Na pierwszą edycję akcji „Ja tu siedzę!” zgłosiło się kilkanaście osób, które chciały samodzielnie stworzyć oryginalny mebel. Nieśmiało, ale z zaciekawieniem dołączali kolejni obserwatorzy. Meble z palet od jakiegoś czasu stanowią ekologiczny trend w wystrojach wielu lokali.
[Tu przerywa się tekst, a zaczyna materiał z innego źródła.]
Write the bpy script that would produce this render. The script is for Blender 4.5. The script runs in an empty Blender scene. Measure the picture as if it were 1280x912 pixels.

Mimo to, dla odwiedzających, takie wykorzystanie palet było czymś zupełnie nowym.
Większość osób biorących aktywny udział w warsztatach przyszło spróbować swoich sił w czymś zupełnie oderwanym od ich codziennej rzeczywistości. „Po pierwszym dniu zorientowałam się, że pierwszy raz od dawna zapomniałam całkowicie o swoich zmartwieniach i obowiązkach, które stanowią większą część mojego życia. W sobotę po powrocie do domu myślałam tylko o tym jak ulepszyć mój mebel. Mimo tego, że stworzenie siedziska wiązało się z pracą fizyczną najzwyczajniej odpoczęłam i zrelaksowałam się przed kolejnym poniedziałkiem.” – mówi młoda prawniczka, która swoją ławkę podpisała paragrafem.
Podczas warsztatów powstał między innymi Rogaty EwAn, którego nazwa pochodzi od imion autorek ławki. Ania i Ewa w pocie czoła stworzyły swoje dzieło w jeden dzień. Polsko-hiszpańska para przyjaciół oznaczyła autorskie siedzisko po prostu krewetką. Wszystkie wyjątkowe działa, które powstały w miniony weekend będzie można oglądać na Piotrkowskiej 217.
Aby wziąć udział w akcji wystarczyło mieć głowę pełną pomysłów oraz chęci do działania. Pozostałe materiały potrzebne do wykonania oryginalnego siedzenia z palet czekały na uczestników w hali Piotrkowskiej 217. Dzięki mistrzom z Re:Meble Łodzianie nauczyli się rozbiórki palet, szlifowania, składania i malowania. Takie umiejętności z pewnością przydadzą się dekorowania mieszkań, tarasów czy działek.
Piotrkowska 217 może śmiało nazywać się Łódzką Strefą Kreatywną. Łodzianie po raz kolejny udowodnili, że są chętni do ulepszania przestrzeni, w której żyją, pracują lub odpoczywają. Strefę relaksu, która powstanie na podwórku dzięki ich pracy będzie mógł odwiedzić każdy.